O desenrolar de um enredo que se resolve quando sobem os créditos. Felizes para sempre, o sempre, esse lugar que nem existe. Nunca me disseram. Como é a sensação? Vencer o medo do escuro, comprar o carro do Batman. A animação de ir, pela primeira vez, ao circo. Ver um leão, o elefante, a dança dos poodles. O domador, chicote em riste. Os palhaços e suas piadas sem graça. As motocicletas no Globo da Morte.
Aprender a ler numa revista em quadrinhos, juntando as sílabas, decorando as suas sonoridades, embaixo da máquina de costura de minha mãe, a sombra da minha árvore. O mundo a revelar as mensagens dos seus outdoors. Ou, quem sabe, a profusão de luzes saltitando no para-brisa do carro. Enquanto avançávamos em direção a Baixa Grande, o serviço de som tocando música triste. Coração de FM.

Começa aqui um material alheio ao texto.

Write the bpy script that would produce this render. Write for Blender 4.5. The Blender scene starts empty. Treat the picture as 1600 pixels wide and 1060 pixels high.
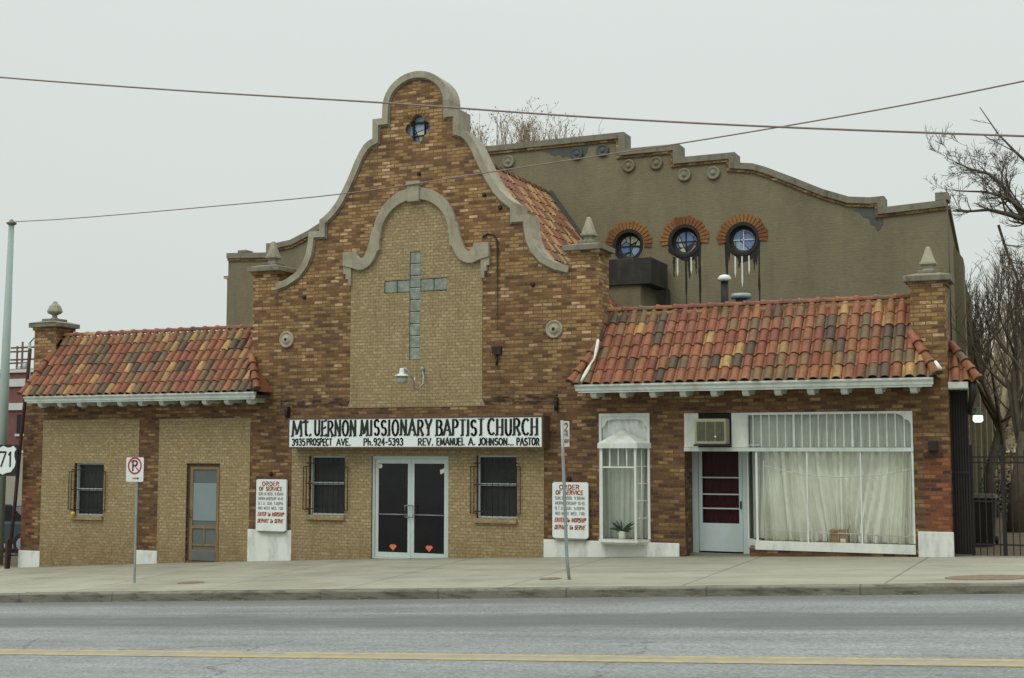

Na fazenda dos meus avós, os licuris enchendo, até a boca, os tonéis. E, logo depois, o ijexá subindo a rua larga, na Avenida Fernandes, contornando o Largo dos Mares. Uma mágica, essa alegria. A igreja gótica. O perfume do dendê e a casa flutuando no incenso. Meu pai sambando no corredor. Uma canção aleatória dos Beatles. Os archotes acesos no Réveillon, uma trilha de fogo até o mar de Arembepe. Noites de amor ouvindo Barulhinho Bom em looping – “I can see clearly now the rain is gone”. E a felicidade, essa força tão intensa e tão rara, de repente, à porta, sem qualquer convite.